[Begin Data provided]

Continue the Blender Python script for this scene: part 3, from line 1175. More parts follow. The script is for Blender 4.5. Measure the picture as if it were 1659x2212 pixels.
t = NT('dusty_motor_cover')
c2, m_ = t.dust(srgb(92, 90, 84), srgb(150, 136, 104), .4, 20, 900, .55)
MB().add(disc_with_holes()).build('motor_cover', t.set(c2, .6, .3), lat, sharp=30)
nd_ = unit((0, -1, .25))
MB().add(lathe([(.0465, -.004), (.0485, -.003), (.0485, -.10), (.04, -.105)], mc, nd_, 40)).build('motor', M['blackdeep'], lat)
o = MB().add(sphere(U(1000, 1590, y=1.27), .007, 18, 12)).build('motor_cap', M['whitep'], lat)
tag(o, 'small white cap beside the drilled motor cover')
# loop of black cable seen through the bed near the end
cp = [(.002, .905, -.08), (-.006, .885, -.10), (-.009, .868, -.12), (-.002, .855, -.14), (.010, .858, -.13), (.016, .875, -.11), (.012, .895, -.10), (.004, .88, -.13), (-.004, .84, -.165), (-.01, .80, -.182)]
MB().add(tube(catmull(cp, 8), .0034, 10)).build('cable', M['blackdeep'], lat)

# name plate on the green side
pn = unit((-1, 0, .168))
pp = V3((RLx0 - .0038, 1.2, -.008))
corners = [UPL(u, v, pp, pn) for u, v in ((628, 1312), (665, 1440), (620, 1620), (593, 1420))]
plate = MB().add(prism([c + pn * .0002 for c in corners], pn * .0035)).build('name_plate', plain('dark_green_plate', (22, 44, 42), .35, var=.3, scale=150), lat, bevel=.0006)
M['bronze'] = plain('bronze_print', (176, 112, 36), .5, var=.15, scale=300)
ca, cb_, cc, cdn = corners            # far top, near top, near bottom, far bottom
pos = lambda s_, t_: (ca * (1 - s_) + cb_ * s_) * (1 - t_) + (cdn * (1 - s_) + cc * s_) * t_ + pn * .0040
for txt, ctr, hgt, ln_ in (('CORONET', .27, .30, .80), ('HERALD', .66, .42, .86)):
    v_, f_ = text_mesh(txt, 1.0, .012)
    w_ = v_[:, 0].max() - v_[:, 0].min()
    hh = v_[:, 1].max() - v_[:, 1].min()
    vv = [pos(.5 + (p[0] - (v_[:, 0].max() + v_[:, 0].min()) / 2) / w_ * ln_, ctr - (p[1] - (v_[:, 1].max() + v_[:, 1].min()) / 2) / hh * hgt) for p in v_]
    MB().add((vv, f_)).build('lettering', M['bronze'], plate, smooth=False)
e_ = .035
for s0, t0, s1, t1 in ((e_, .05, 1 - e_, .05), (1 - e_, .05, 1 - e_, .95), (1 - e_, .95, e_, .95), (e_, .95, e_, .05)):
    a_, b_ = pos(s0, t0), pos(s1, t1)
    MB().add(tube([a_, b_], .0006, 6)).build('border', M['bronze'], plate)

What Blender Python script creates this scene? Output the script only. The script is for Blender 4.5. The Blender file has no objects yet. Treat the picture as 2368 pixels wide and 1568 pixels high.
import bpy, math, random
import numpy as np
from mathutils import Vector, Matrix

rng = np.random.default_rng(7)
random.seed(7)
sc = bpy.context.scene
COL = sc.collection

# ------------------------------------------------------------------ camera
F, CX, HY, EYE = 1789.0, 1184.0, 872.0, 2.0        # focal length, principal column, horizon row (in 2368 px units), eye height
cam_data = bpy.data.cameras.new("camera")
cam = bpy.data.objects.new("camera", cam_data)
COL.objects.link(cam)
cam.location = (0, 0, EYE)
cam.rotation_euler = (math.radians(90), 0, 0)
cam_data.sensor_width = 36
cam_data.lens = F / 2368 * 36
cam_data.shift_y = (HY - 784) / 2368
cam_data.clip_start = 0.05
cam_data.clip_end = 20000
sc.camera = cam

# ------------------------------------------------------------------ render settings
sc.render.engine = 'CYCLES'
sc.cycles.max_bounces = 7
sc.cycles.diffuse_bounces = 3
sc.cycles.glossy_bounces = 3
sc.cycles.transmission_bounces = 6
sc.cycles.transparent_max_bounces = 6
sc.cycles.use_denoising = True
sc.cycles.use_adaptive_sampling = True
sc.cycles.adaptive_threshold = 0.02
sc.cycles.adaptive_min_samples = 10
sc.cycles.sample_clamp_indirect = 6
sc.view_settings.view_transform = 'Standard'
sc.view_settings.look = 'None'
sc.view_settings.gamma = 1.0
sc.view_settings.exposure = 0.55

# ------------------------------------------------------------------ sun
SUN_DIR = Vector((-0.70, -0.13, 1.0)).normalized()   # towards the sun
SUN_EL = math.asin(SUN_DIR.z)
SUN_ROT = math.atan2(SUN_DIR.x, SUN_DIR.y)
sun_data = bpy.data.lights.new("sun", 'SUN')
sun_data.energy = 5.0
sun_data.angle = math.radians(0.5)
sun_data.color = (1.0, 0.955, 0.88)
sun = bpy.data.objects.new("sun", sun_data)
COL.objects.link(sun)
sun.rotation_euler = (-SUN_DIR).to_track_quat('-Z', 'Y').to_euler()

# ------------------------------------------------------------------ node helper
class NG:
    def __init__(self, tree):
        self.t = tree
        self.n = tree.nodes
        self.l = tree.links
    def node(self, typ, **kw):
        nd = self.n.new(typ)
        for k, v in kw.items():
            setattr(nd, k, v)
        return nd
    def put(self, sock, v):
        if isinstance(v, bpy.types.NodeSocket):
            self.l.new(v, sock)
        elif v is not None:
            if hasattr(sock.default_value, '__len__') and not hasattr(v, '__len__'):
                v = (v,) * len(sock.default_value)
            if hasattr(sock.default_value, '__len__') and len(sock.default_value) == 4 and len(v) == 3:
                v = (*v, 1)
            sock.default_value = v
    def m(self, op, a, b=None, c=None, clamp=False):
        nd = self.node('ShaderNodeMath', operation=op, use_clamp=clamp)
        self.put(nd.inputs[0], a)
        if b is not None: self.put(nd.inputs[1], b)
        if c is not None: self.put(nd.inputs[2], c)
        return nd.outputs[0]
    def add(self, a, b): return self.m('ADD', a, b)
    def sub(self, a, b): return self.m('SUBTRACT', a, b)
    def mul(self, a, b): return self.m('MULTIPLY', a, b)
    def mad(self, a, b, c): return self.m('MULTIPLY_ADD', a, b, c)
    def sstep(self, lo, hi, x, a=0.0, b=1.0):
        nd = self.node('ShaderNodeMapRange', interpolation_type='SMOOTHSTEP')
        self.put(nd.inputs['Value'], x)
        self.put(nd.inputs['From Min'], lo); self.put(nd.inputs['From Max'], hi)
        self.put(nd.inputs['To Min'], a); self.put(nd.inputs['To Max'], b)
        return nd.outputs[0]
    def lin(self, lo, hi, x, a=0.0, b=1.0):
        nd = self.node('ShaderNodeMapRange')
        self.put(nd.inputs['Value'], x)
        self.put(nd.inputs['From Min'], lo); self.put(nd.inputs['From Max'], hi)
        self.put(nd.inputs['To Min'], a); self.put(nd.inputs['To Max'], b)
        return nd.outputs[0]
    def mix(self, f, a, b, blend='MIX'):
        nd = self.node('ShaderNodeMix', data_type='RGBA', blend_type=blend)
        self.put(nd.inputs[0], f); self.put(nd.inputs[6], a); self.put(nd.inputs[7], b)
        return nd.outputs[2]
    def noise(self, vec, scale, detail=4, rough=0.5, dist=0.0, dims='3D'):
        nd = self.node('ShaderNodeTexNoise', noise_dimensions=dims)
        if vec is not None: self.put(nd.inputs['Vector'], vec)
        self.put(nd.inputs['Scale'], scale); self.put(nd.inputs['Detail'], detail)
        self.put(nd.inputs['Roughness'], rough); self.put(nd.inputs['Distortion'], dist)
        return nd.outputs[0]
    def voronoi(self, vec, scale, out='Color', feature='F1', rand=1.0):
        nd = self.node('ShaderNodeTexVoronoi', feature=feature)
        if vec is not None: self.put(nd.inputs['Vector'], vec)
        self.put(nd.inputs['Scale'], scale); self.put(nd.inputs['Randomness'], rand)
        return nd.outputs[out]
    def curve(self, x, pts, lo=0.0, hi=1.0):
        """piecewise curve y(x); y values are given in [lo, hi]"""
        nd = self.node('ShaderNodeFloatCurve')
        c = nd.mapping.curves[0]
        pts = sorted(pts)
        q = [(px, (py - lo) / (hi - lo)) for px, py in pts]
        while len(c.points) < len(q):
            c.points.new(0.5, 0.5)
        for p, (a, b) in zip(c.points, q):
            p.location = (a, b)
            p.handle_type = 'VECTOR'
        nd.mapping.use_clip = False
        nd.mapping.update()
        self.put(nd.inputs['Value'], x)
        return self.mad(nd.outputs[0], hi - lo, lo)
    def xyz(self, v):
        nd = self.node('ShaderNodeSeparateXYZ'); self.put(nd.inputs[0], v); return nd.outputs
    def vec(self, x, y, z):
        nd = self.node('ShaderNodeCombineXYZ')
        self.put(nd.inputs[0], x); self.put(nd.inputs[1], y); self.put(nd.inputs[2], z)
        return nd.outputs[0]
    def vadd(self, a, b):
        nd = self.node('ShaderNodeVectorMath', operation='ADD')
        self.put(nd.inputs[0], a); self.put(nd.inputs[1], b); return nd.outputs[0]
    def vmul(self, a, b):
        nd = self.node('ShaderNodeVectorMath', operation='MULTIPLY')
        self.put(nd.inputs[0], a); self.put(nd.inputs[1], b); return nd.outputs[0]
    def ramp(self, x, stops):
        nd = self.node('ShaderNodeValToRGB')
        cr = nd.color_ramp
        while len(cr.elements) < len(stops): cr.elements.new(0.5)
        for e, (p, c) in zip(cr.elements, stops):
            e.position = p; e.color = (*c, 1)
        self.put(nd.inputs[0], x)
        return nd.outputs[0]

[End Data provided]

[Given exercise]
Write out word for word only the lines from the start of the entries down to the line with "10)).build('cable', M['blackdeep'], lat)", please, including both ends.

[The response]
Continue the Blender Python script for this scene: part 3, from line 1175. More parts follow. The script is for Blender 4.5. Measure the picture as if it were 1659x2212 pixels.
t = NT('dusty_motor_cover')
c2, m_ = t.dust(srgb(92, 90, 84), srgb(150, 136, 104), .4, 20, 900, .55)
MB().add(disc_with_holes()).build('motor_cover', t.set(c2, .6, .3), lat, sharp=30)
nd_ = unit((0, -1, .25))
MB().add(lathe([(.0465, -.004), (.0485, -.003), (.0485, -.10), (.04, -.105)], mc, nd_, 40)).build('motor', M['blackdeep'], lat)
o = MB().add(sphere(U(1000, 1590, y=1.27), .007, 18, 12)).build('motor_cap', M['whitep'], lat)
tag(o, 'small white cap beside the drilled motor cover')
# loop of black cable seen through the bed near the end
cp = [(.002, .905, -.08), (-.006, .885, -.10), (-.009, .868, -.12), (-.002, .855, -.14), (.010, .858, -.13), (.016, .875, -.11), (.012, .895, -.10), (.004, .88, -.13), (-.004, .84, -.165), (-.01, .80, -.182)]
MB().add(tube(catmull(cp, 8), .0034, 10)).build('cable', M['blackdeep'], lat)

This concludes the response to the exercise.